Hickman sets up a real moral quandary for our heroes. These aren’t characters who are mental lightweights; they’re the heroes with the biggest brains that Marvel has to offer. The writer does a good job using these folks in such a way to let you have no doubt that if they had some other smart person on their side that they could think their way around the issue. But no, there are no others. These are the guys. And he lets you know that because it’s all the more crushing to see them fail time and time again at coming up with a viable solution.
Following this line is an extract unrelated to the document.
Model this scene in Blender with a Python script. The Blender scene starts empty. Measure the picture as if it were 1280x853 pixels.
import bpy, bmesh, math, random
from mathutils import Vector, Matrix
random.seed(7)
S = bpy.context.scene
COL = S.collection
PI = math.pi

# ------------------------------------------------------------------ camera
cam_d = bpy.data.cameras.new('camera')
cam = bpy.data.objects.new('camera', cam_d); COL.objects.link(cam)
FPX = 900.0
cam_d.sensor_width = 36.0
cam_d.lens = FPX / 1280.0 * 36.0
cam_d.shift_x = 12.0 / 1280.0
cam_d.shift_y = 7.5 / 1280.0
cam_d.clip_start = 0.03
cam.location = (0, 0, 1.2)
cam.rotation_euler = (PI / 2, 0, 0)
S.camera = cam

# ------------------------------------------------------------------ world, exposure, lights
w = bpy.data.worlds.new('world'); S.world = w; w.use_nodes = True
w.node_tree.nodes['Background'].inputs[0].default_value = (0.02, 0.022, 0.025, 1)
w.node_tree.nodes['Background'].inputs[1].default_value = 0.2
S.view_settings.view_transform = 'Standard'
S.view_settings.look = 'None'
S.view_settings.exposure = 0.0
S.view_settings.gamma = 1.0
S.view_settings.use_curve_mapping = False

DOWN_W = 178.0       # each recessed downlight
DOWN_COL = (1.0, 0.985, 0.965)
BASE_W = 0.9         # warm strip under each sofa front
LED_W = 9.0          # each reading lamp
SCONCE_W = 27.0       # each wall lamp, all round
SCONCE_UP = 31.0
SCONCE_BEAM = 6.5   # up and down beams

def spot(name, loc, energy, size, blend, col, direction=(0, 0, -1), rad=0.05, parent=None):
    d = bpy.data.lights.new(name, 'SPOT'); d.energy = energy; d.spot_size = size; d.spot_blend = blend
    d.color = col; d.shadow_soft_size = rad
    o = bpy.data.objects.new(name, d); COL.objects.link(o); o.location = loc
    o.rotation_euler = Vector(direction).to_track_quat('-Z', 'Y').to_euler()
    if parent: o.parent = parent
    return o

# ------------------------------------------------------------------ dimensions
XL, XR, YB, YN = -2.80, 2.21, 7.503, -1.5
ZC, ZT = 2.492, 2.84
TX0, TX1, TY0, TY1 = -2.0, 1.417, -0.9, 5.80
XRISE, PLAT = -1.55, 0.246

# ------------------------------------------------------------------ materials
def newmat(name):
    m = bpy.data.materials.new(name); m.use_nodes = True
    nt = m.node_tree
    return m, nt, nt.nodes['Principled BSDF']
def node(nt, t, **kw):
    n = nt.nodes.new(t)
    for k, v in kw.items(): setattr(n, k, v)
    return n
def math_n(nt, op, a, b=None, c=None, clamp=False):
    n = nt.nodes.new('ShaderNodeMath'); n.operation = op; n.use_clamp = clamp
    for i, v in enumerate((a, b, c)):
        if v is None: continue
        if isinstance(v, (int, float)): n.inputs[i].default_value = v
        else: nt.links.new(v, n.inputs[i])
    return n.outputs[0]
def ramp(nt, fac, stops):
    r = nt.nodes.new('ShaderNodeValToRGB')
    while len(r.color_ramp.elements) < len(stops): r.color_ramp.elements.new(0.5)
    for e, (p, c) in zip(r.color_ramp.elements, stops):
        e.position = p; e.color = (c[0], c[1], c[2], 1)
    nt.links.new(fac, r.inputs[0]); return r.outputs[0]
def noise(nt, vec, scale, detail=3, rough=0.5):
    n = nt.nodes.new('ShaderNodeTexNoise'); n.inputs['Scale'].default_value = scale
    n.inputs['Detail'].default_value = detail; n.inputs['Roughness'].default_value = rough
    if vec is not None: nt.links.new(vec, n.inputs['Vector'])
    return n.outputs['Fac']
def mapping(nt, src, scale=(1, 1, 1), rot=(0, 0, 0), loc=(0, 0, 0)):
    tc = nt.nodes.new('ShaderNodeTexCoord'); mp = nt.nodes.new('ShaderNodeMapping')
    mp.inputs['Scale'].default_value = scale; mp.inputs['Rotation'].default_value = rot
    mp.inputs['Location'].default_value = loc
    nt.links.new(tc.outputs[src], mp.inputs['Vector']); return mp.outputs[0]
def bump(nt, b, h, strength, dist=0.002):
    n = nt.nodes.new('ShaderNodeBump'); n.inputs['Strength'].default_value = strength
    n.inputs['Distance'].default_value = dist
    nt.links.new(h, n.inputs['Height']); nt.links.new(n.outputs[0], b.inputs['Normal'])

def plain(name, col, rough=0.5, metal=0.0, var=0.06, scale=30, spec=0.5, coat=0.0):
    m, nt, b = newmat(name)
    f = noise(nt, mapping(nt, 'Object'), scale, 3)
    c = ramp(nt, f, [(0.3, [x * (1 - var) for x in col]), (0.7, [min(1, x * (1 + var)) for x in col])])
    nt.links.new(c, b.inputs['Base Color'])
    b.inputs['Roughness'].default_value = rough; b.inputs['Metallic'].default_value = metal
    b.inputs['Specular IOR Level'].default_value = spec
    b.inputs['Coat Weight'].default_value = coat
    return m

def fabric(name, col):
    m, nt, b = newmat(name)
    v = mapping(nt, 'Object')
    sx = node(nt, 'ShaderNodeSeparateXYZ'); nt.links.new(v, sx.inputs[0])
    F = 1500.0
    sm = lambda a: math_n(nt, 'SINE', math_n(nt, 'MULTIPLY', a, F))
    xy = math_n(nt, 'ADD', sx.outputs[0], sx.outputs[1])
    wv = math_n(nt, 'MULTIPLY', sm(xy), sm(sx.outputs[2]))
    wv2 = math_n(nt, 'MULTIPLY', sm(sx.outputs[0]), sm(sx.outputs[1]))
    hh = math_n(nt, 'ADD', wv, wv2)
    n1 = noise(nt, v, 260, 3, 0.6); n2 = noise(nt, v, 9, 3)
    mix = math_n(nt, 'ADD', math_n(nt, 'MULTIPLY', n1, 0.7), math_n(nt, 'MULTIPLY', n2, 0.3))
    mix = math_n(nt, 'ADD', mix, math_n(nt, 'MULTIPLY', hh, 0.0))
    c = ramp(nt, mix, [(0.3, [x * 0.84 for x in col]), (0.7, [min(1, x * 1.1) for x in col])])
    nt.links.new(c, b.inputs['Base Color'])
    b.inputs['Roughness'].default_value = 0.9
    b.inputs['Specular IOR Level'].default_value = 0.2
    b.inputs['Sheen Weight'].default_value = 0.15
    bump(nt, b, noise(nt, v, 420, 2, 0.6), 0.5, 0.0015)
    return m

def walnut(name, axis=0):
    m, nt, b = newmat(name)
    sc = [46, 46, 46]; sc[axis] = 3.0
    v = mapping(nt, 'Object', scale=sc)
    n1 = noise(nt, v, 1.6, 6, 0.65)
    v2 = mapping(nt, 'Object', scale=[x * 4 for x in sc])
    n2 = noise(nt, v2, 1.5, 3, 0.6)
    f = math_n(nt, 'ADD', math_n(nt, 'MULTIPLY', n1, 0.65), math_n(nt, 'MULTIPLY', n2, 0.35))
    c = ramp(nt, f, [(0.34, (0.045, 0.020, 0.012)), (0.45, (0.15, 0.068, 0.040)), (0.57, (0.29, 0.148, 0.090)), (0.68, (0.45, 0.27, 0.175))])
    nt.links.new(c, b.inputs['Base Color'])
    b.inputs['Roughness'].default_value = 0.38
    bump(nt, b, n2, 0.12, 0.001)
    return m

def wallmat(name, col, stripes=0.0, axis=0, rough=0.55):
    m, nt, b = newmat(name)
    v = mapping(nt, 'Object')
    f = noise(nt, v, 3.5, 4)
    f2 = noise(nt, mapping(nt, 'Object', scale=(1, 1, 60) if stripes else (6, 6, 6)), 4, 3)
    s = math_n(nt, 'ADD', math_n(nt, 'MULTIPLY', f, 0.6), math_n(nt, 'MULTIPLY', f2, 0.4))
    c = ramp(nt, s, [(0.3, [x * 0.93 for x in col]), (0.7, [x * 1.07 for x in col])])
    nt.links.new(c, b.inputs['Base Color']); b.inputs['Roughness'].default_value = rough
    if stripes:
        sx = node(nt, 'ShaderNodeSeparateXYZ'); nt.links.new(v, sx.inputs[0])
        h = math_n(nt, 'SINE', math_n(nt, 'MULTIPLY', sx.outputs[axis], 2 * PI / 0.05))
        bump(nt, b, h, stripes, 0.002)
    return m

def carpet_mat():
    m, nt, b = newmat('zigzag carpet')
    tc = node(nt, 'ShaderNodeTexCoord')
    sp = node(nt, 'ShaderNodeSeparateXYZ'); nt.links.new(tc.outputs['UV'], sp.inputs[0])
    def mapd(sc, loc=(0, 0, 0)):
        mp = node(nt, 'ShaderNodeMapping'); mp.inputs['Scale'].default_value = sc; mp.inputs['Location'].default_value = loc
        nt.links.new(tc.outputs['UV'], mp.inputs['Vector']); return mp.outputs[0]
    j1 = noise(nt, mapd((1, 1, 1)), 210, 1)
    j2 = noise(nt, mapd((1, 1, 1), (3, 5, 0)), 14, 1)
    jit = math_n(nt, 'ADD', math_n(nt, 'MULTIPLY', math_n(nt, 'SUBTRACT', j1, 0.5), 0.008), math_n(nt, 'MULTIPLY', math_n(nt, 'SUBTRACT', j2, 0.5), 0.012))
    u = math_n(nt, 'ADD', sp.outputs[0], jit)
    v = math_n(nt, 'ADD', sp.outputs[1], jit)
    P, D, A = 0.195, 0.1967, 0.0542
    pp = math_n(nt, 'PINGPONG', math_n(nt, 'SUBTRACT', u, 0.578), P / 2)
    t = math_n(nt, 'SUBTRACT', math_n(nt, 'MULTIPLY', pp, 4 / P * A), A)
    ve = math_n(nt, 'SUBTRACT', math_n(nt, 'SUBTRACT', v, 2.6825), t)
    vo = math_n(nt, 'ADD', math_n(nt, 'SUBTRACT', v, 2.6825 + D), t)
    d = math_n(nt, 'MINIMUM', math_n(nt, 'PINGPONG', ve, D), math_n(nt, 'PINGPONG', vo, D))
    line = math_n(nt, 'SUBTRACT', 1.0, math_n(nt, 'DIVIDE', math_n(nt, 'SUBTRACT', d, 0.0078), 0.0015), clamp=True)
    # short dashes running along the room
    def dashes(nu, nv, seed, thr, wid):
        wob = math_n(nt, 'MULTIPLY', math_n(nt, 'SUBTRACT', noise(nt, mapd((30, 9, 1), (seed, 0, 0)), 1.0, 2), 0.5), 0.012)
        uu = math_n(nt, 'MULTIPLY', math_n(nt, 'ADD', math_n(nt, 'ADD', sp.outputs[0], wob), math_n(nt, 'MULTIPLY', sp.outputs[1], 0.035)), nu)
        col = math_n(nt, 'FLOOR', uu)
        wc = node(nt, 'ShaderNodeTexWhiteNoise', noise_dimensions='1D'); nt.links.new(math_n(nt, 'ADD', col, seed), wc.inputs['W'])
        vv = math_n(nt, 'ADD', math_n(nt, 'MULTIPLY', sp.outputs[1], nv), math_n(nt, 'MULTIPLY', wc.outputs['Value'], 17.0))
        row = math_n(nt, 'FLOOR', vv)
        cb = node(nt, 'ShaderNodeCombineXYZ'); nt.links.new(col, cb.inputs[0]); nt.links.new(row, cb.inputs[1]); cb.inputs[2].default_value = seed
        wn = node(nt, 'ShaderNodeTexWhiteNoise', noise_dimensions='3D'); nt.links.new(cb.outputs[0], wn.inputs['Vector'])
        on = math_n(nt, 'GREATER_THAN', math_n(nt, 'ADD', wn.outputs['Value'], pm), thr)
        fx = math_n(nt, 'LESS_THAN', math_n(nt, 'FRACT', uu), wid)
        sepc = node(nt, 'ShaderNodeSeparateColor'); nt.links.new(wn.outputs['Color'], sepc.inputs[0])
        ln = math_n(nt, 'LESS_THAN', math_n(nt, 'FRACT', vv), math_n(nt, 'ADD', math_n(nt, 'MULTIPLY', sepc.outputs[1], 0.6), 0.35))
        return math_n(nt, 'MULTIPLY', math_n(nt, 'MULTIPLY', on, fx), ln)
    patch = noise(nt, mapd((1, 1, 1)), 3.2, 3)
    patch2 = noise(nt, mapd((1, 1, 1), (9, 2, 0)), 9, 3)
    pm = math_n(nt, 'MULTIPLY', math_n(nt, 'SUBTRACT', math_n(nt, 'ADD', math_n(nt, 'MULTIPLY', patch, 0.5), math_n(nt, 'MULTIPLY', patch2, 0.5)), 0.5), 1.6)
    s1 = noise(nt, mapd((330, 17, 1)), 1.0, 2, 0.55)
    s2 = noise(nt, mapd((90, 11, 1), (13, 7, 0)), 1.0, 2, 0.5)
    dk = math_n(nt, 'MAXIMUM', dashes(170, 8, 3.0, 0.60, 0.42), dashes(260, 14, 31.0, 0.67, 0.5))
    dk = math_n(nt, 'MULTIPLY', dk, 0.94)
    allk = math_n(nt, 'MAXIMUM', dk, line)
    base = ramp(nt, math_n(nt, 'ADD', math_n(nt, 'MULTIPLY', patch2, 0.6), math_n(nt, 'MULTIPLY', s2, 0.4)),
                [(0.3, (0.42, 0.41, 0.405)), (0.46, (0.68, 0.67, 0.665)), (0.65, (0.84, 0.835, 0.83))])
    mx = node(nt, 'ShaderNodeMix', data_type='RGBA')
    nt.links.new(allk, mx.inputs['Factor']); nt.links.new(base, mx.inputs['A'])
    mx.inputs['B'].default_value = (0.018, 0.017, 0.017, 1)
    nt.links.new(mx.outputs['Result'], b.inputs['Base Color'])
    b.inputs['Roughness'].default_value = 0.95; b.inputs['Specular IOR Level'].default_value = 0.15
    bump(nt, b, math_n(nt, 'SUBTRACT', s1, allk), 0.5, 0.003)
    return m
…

Hickman is all but stating, “One or more of these heroes is going to have to destroy a world to save theirs, and that world, more often than not, will have people on it.” And you can see the heroes slowly come to convince themselves that, while it might be a distasteful and gut-wrenching decision, they might have it in them to destroy a world to save the people they love.

While none of us will ever be in the position to decide the fate of one world and its people against our own, Hickman is making the characters and the readers question what is “the right thing” to do. How far is too far when the chips are down and you’re the only person between your species and extinction? At one point, Captain America makes the case that what his fellow heroes are considering is a slippery slope, and he’s correct. I know I wouldn’t have it in me to destroy another world and have that kind of blood on my hands. But the story makes for great philosophical debate and makes us consider when a hero stops or starts being a hero. It’s the question of why Batman doesn’t kill, but writ large.

A side note: Another reason to pick up Hickman’s run on New Avengers, specifically this story, is because it ties into Secret Wars, the big summer event Marvel is rolling out that will involve universes from across the multiverse.